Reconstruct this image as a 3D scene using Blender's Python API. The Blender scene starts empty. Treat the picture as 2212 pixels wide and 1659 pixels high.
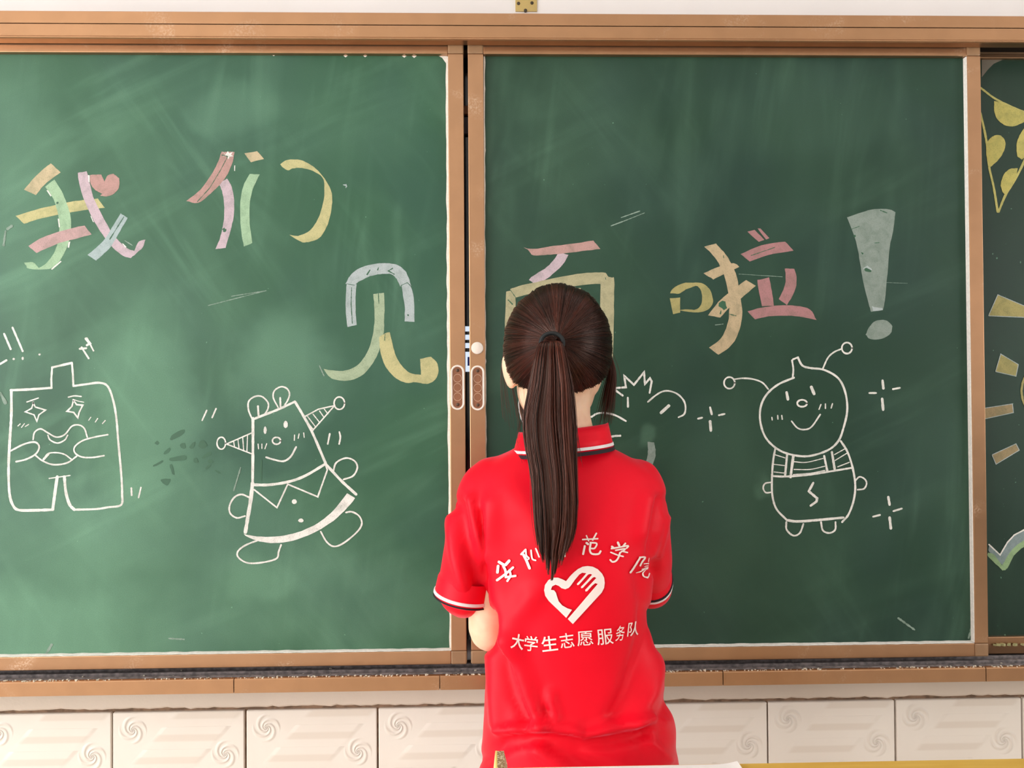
import bpy, bmesh, math, random
from mathutils import Vector, Matrix
from mathutils.geometry import tessellate_polygon
from mathutils.bvhtree import BVHTree
from mathutils import noise as mnoise

random.seed(7)
S = bpy.context.scene
COL = S.collection

# ------------------------------------------------------------------ camera
FPX = 1700.0
CX, CY = 1106.0, 829.5
CAM = Vector((0.0, -1.58, 1.44))
YAW, PITCH, ROLL = math.radians(1.40), math.radians(0.70), -0.0064
FWD = Vector((math.sin(YAW) * math.cos(PITCH), math.cos(YAW) * math.cos(PITCH), math.sin(PITCH)))
_r0 = FWD.cross(Vector((0, 0, 1))).normalized()
_u0 = _r0.cross(FWD)
RGT = _r0 * math.cos(ROLL) + _u0 * math.sin(ROLL)
UPV = _u0 * math.cos(ROLL) - _r0 * math.sin(ROLL)
cd = bpy.data.cameras.new('camera')
cd.sensor_width = 36.0
cd.lens = 36.0 * FPX / 2212.0
cd.clip_start = 0.02
cam = bpy.data.objects.new('camera', cd)
COL.objects.link(cam)
cam.matrix_world = Matrix(((RGT.x, UPV.x, -FWD.x, CAM.x), (RGT.y, UPV.y, -FWD.y, CAM.y),
                           (RGT.z, UPV.z, -FWD.z, CAM.z), (0, 0, 0, 1)))
S.camera = cam

# ------------------------------------------------------------------ light
S.view_settings.view_transform = 'Standard'
S.view_settings.look = 'None'
S.view_settings.gamma = 1.0
S.view_settings.use_curve_mapping = False
S.view_settings.exposure = 0.0
w = bpy.data.worlds.new('sky'); S.world = w
w.use_nodes = True
w.node_tree.nodes['Background'].inputs[0].default_value = (0.75, 0.86, 1.0, 1)
w.node_tree.nodes['Background'].inputs[1].default_value = 1.2

ROOM = dict(x0=-2.75, x1=3.9, y0=-7.0, y1=0.075, z1=3.2)
WINS = [(-2.6, -0.55), (-4.7, -3.1), (-6.7, -5.2)]       # y ranges of the windows in the left wall
WINS_R = [(-3.0, -0.9)]                  # unseen right-wall window, added to fill the right side with light
WZR = (0.30, 2.60)
WZS = [(0.30, 2.80), (0.85, 2.80), (0.85, 2.80)]
S.cycles.max_bounces = 4
S.cycles.adaptive_threshold = 0.06
S.cycles.diffuse_bounces = 3
S.cycles.glossy_bounces = 2
S.cycles.transmission_bounces = 2
S.cycles.transparent_max_bounces = 4
def area(name, loc, sx, sy, power, rot, col=(1, 1, 1)):
    l = bpy.data.lights.new(name, 'AREA'); l.shape = 'RECTANGLE'; l.size = sx; l.size_y = sy
    l.energy = power; l.color = col
    o = bpy.data.objects.new(name, l); COL.objects.link(o); o.location = loc; o.rotation_euler = rot
    return o
for i, (a, b) in enumerate(WINS):     # daylight entering each window
    area('window_daylight', (ROOM['x0'] - 0.22, (a + b) / 2, sum(WZS[i]) / 2), b - a, WZS[i][1] - WZS[i][0], (122, 92, 84)[i],
         (math.radians(90), 0, math.radians(-90)), (1.0, 0.985, 0.97))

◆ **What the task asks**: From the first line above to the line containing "S.camera = cam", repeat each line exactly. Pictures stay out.

◆ **Completed task**:
Reconstruct this image as a 3D scene using Blender's Python API. The Blender scene starts empty. Treat the picture as 2212 pixels wide and 1659 pixels high.
import bpy, bmesh, math, random
from mathutils import Vector, Matrix
from mathutils.geometry import tessellate_polygon
from mathutils.bvhtree import BVHTree
from mathutils import noise as mnoise

random.seed(7)
S = bpy.context.scene
COL = S.collection

# ------------------------------------------------------------------ camera
FPX = 1700.0
CX, CY = 1106.0, 829.5
CAM = Vector((0.0, -1.58, 1.44))
YAW, PITCH, ROLL = math.radians(1.40), math.radians(0.70), -0.0064
FWD = Vector((math.sin(YAW) * math.cos(PITCH), math.cos(YAW) * math.cos(PITCH), math.sin(PITCH)))
_r0 = FWD.cross(Vector((0, 0, 1))).normalized()
_u0 = _r0.cross(FWD)
RGT = _r0 * math.cos(ROLL) + _u0 * math.sin(ROLL)
UPV = _u0 * math.cos(ROLL) - _r0 * math.sin(ROLL)
cd = bpy.data.cameras.new('camera')
cd.sensor_width = 36.0
cd.lens = 36.0 * FPX / 2212.0
cd.clip_start = 0.02
cam = bpy.data.objects.new('camera', cd)
COL.objects.link(cam)
cam.matrix_world = Matrix(((RGT.x, UPV.x, -FWD.x, CAM.x), (RGT.y, UPV.y, -FWD.y, CAM.y),
                           (RGT.z, UPV.z, -FWD.z, CAM.z), (0, 0, 0, 1)))
S.camera = cam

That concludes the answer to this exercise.